A Pasadena, Calif., start-up called New.net, funded by Gross's closely held company idealab!, this week plans to begin selling Internet domain names based on 20 new extensions that function like the familiar ".com" and ".net." New.net's proposed extensions include ".family," ".tech," ".sport" and ".xxx," and the start-up plans to charge $25 for each name that uses one of the extensions. The plan is the latest attempt to break a logjam in expanding Web addresses for use by individuals, companies and other organizations. The Internet Corp. for Assigned Names and Numbers, an international nonprofit group established at the urging of the U.S. government, has been overseeing an effort to release new domain extensions since 1998 but hasn't yet done so. Factors behind the delay include fears that speculators would grab names linked to commercial trademarks and difficulties in negotiating contracts with companies picked to register new names.

ICANN, as the group is known, manages a network of directory servers that link domain names to the numerical addresses of computers connected to the Internet. New.net plans to set up a network of separate servers to manage its new extensions.

That isn't a new concept. Other companies already are selling domain names outside the ICANN structure, but they aren't making much headway. One reason is that they require users to change special settings on their Web-browser programs.

New.net has a different strategy, which relies partly on persuading major Internet service providers to use software that automatically routes users to the new Web addresses. Dave Hernand, the company's chief executive officer, said it has so far reached agreements with EarthLink Inc., Atlanta, Excite@Home Corp., Redwood City, Calif., and NetZero Inc., a Westlake Village, Calif., free Internet service that Gross helped found.

Those deals would make the new addresses reachable by about 16 million computer users in coming weeks, New.net estimates. Alternatively, consumers can download plug-in software for their Web browsers to reach the new addresses.

"We think we can get to a tipping point where millions and millions of users rush to use it," Gross says.

Why buy now?
But the plan still faces a chicken-and-egg question. How many people want to buy a name that, for the moment at least, can only be reached by a fraction of all Internet users?

A. Michael Froomkin, a University of Miami law professor who specializes in Internet governance issues, said consumers would be better served with new ICANN-sanctioned names accessible to all. But delays in releasing the new names have paved the way for commercial efforts such as that of New.net.

"This is not a real attractive idea on its own technical merit," Froomkin says. "But given where we are, what else can you do?"

Gross, whose idealab in Pasadena is an incubator for Internet ventures, is known for having made and lost a paper fortune as start-ups he has backed soared and then sank. He also is known for springing controversial ideas, including an abandoned effort to give away personal computers to users who agreed to watch targeted advertising.

Gross thinks New.net could be even more controversial, since it could weaken ICANN's influence over the Internet naming system. The 20 extensions New.net proposes don't conflict with any proposed by ICANN, but it could foreclose names the organization might want to launch in the future. At least one of New.net's proposed extensions, ".xxx," already is being privately sold outside the ICANN structure.

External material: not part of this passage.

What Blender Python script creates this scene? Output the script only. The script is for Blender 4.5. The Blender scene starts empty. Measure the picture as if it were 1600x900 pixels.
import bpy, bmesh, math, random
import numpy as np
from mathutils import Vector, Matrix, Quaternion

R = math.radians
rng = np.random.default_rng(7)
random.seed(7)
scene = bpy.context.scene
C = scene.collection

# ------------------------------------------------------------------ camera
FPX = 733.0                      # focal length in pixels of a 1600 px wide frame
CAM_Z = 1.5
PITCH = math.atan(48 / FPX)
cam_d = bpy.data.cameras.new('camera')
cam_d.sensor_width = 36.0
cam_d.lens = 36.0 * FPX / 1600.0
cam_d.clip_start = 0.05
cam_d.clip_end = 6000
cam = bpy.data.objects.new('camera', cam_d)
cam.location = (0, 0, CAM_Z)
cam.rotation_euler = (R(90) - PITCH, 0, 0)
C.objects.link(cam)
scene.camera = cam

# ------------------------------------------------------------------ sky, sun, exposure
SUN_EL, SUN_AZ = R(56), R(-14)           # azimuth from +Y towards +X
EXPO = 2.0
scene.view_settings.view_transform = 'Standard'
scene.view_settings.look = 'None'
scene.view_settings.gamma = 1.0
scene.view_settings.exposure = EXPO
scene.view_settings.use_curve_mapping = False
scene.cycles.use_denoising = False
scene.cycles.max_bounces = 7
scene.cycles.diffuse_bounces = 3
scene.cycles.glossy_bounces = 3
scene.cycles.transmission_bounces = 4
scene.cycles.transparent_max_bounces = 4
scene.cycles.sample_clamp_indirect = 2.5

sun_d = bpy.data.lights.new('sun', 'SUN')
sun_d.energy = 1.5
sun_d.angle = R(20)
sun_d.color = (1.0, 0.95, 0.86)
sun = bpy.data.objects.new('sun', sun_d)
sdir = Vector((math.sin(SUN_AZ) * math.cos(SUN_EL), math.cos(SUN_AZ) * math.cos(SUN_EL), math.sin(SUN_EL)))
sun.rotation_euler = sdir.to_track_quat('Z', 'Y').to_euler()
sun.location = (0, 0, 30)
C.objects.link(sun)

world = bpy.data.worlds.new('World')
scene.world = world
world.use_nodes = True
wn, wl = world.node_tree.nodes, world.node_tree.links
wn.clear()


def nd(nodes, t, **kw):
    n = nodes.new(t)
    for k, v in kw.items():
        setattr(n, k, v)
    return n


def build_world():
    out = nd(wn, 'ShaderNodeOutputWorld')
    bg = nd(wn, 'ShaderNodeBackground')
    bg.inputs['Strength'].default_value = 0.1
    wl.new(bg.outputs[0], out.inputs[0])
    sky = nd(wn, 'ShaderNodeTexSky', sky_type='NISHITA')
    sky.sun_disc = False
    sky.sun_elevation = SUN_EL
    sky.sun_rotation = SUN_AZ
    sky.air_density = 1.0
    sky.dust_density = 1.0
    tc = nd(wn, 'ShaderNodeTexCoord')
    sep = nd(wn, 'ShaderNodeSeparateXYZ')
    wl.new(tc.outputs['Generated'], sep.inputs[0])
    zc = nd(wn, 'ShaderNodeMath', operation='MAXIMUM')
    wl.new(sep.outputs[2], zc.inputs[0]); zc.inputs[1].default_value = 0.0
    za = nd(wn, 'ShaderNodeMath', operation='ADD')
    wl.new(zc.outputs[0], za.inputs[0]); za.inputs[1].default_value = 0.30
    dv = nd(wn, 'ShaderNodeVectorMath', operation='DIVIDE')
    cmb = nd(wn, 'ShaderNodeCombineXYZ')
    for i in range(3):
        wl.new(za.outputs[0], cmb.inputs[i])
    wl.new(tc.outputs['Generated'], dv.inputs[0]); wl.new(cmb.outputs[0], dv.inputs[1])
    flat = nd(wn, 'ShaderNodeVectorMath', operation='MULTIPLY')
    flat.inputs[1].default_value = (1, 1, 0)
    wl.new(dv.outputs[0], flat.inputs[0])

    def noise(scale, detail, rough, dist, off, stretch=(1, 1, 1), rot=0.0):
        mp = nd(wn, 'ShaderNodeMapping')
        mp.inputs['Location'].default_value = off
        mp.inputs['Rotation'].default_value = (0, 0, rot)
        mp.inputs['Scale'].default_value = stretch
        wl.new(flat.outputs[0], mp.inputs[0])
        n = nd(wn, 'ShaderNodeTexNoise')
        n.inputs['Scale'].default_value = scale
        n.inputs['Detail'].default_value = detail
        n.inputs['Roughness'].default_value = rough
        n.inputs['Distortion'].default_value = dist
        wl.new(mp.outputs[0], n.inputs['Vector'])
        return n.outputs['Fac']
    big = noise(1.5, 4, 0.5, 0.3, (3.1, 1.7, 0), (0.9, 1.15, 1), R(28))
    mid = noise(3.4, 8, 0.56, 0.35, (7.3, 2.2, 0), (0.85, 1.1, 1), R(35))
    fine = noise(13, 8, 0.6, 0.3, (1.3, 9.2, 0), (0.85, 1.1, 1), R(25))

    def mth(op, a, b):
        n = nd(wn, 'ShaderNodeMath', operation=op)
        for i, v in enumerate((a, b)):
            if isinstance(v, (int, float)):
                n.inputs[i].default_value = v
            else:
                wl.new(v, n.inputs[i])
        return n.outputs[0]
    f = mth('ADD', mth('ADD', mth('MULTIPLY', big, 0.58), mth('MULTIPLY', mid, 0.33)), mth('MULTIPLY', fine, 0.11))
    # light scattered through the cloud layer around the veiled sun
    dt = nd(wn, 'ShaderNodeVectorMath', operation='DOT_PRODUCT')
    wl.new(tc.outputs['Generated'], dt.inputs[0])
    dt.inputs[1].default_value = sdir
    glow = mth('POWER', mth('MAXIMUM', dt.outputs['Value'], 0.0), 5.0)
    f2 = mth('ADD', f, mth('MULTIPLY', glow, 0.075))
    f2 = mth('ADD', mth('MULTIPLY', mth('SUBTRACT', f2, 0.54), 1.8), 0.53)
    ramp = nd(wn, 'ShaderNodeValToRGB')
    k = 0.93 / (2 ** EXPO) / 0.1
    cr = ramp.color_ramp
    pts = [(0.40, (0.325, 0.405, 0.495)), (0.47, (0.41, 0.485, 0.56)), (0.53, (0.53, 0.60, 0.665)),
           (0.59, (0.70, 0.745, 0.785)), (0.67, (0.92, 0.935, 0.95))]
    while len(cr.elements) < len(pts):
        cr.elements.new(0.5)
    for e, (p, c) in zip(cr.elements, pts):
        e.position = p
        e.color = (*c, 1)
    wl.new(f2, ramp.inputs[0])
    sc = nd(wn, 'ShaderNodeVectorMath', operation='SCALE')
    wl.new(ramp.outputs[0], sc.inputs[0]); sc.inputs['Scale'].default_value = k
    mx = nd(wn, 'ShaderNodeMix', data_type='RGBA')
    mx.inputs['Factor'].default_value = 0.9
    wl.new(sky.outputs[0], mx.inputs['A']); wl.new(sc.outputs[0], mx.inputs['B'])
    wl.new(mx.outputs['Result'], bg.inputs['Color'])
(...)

ICANN is slated to have one of its regular meetings this week in Melbourne, Australia. Michael Roberts, the organization's president, said it wasn't likely to comment until New.net's plans can be studied. "There are a lot of entrepreneurial spirits out there and that is good for the Internet, and there is also need for it to have a coherent technical architecture," he said.

Hernand said ICANN could, in theory, raise obstacles to New.net, but some doubt it has authority to do so. "ICANN cannot and should not and has no power to shut them down," said Esther Dyson, a former ICANN chairman who has been briefed on New.net.

New.net's plans, some of which were reported in a recent Fortune magazine profile of Gross, are based on technology the company hopes to patent. Other alternative-name services route requests for all Internet addresses through servers they operate, Hernand said. That works for finding the new names that they issue, but isn't as reliable for conventional addresses as the ICANN-managed global domain system, known as DNS.

Hernand said New.net's technology piggybacks on the DNS infrastructure: It uses a command executed by software downloaded by users or provided by ISPs. When a user types in a Web page address with a New.net name, the software automatically adds the extension "new.net" onto the address. As a result, those requests are routed by DNS servers to New.net's own directory servers, run by closely held UltraDNS Corp., San Mateo, Calif. Requests for conventional Web addresses are handled by the customary DNS process.

New.net's other proposed extensions include ".shop," ".free," ".chat," ".inc," ".kids," ".video" and ".travel." The company said MP3.com Inc., the San Diego digital-music service, will be the exclusive reseller of names using the extension ".mp3," which could be used by musical artists.